Put another way, SIG said it signed because it believed the agreement was just a temporary safety net for the planned listing, not a long-term block on getting its money back. It also argued that once unpaid interest was rolled into the loan, the usual cap on interest should no longer apply (the in duplum rule states that interest can only grow up to the same amount as the original loan).

The Supreme Court of Appeal needed to decide whether Kriel had the authority to sign the subordination agreement, because if not, the agreement would be null and void.

The second big question was whether the in duplum rule applied.

In her ruling, Judge Thandi Norman said: “The agreement was structured in such a way that SIM could, at its election, delay payment of interest. The presence of this feature in the agreement distinguishes this contract from those where the creditor (SIG) has allowed the unpaid interest to accrue and reach the unpaid capital amount.”

She went on to explain that “The debtor enjoyed non-payment of interest on the R150-million for seven years.

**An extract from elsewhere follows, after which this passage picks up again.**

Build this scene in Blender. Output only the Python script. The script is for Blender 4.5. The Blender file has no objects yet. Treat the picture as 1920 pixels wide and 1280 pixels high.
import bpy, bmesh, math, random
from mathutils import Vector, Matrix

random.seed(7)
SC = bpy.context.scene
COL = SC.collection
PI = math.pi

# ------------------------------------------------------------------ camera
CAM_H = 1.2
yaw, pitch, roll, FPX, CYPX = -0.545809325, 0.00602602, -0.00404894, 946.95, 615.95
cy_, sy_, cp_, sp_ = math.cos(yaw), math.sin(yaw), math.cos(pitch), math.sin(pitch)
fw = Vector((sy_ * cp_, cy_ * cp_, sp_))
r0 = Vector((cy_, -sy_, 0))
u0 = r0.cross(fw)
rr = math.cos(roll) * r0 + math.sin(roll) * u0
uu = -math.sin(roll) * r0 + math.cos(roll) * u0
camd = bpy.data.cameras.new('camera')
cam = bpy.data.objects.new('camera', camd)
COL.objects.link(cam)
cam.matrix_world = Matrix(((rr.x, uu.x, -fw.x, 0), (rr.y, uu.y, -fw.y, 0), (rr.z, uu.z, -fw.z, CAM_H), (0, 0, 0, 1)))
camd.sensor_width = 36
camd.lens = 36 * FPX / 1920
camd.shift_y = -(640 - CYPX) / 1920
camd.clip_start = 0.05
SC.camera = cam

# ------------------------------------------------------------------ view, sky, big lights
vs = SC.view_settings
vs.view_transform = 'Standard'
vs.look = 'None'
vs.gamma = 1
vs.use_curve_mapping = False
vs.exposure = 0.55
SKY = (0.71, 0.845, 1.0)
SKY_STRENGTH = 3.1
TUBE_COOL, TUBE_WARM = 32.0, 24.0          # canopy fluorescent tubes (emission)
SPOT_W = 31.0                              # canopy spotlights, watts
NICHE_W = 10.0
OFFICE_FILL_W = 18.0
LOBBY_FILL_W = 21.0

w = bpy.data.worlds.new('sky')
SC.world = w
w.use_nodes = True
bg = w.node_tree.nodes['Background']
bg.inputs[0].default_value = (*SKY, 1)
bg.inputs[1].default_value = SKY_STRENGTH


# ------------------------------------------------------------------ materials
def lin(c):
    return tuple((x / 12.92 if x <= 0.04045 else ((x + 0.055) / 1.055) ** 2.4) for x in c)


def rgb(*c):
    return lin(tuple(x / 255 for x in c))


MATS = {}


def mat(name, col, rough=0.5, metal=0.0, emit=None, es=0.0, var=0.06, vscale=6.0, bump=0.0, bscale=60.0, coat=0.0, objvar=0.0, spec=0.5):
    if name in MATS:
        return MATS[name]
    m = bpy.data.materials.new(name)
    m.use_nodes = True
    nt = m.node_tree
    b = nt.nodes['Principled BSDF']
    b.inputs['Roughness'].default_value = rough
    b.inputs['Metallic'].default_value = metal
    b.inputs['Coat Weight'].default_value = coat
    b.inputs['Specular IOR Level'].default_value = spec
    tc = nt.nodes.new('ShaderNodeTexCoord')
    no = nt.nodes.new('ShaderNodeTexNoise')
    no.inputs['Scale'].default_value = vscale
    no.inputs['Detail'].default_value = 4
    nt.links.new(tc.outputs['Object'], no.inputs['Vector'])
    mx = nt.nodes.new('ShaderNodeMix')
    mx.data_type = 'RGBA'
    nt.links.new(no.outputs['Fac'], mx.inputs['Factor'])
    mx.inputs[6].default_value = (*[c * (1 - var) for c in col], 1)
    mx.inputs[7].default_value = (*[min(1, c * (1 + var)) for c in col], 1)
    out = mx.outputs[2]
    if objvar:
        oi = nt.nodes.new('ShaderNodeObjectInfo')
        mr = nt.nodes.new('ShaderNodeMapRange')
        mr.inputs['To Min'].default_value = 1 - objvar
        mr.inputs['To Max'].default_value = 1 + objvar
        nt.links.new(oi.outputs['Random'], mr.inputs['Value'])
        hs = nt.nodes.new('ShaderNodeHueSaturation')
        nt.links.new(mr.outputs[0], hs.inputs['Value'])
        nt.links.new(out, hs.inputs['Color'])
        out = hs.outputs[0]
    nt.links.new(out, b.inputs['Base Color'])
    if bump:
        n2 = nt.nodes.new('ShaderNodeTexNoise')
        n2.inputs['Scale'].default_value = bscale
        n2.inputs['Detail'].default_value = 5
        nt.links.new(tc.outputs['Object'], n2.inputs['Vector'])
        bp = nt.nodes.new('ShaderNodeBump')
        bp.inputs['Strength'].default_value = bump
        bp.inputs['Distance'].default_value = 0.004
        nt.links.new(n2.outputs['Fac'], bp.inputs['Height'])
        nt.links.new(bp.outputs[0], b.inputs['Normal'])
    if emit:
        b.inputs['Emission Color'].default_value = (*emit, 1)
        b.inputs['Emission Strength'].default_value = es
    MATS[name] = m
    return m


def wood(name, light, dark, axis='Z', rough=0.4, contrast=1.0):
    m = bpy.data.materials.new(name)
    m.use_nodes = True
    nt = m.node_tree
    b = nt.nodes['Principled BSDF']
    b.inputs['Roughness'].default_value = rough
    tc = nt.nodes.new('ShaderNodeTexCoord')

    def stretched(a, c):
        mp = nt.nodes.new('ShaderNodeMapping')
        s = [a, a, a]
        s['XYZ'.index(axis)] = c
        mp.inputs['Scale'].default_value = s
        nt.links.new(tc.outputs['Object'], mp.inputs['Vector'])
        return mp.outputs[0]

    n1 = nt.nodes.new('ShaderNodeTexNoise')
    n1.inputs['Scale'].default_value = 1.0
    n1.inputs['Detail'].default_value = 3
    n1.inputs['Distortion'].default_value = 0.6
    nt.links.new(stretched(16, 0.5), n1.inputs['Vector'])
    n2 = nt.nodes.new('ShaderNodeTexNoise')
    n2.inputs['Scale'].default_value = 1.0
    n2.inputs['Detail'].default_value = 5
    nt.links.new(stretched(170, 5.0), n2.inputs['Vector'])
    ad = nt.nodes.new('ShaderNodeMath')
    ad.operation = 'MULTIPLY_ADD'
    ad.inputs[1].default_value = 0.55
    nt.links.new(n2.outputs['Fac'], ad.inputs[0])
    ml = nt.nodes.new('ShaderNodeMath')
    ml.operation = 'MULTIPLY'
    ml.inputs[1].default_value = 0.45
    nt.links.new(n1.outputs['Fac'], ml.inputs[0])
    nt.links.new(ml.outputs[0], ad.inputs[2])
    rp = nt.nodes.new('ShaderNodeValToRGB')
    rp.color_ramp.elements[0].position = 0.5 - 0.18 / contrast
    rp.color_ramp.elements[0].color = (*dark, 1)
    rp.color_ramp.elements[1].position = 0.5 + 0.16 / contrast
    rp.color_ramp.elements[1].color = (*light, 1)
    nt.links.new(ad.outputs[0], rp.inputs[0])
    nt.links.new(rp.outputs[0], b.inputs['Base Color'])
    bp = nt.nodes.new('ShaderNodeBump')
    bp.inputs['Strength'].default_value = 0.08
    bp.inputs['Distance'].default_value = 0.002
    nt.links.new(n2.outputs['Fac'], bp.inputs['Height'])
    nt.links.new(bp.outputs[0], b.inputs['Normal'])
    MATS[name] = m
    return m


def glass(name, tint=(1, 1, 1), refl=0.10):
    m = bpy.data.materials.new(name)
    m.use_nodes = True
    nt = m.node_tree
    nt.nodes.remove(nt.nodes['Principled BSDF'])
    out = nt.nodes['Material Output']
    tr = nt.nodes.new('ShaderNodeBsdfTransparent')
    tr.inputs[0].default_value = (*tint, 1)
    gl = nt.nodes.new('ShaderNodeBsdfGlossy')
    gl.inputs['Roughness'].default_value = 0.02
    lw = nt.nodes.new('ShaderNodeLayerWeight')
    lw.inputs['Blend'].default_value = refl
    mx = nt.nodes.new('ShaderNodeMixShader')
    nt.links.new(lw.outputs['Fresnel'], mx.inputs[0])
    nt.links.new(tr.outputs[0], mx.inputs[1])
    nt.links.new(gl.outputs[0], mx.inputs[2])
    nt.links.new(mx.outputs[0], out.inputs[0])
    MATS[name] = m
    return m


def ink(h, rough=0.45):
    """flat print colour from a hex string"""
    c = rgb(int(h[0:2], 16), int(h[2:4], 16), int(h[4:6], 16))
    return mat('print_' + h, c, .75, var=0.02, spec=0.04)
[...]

It failed to pay when it was called upon to do so. Litigation commenced on 15 April 2019, and the appeal was brought and heard by this Court some six years later, on 18 February 2026. This is not an ordinary debtor that has purchased a motor vehicle or a house that is bonded with a financial institution. This is a debtor who had the benefit of a huge loan with the freedom to exercise an election not to pay interest and let it accrue.”

The Supreme Court of Appeal capped interest in principle, but the parties had already agreed to a much higher settlement figure — about R458.6-million, plus ongoing interest — which now governs what must be paid.

Daily Maverick contacted Survé for comment, and he replied: “I can’t talk to you right now, I’m at the Cape Town International Jazz Festival. Please call me tomorrow.” He followed it up with a text message, advising us to call Lucien Jacobs (quoted at the beginning of the article) in the morning.